The businessman-turned-bike gang leader describes his own sudden elevation to a position of strength as a long-held dream. "My parents were simple people, my dad was a truck driver. I always dreamed of being a Night Wolf and now that dream is real life," he says, proudly displaying a Maltese cross, the symbol of a Christian warrior group, stitched to his battered jacket.
But behind the carefully chosen words about wish-fulfilment, deeper political motivations appear to be at work. Sinichkin travels at least a couple of times a year to Moscow and has ties that reach to the heart of the Kremlin. Putin is a big fan of the biker group and regularly hangs out with the leader of Moscow's chapter, straddling a Harley-Davidson and donning a black leather jacket and shades for PR photo-opps. Among Putin's previous biking jaunts with wolf brothers, including Moscow top dog Alexander Zaldostanov, was a trip to Sevastopol in 2012.
In another display of the Kremlin's reach on Friday, a plane carrying a Russian Night Wolf crew was able to touch down on a Crimean runway with ease, despite other flights to the region's besieged airports being cancelled.
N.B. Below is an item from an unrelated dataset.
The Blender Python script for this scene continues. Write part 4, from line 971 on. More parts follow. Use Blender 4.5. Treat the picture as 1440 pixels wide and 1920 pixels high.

They have been strutting around the city's streets ever since.
Meanwhile Sinichkin spent the day running in and out of the Russian Black Sea Fleet headquarters in Sevastopol, for "personal meetings" with military and business officials whose well-groomed appearance contrasts sharply with his tough biker image. "I have close friends who work inside," he explains, before passing through the security with ease, clearly a well-known face.
Sinichkin insists that unlike the protesters in Kiev who last week toppled president Viktor Yanukovych's government, the pro-Russian groups of the Crimea have peaceful and legitimate goals. "In Kiev they invaded but we are just protecting the city, reinforcing security. There has been no blood spilt in Crimea – we do not throw Molotovs like the terrorists in Kiev. They were the first to cross the moral boundaries," he says.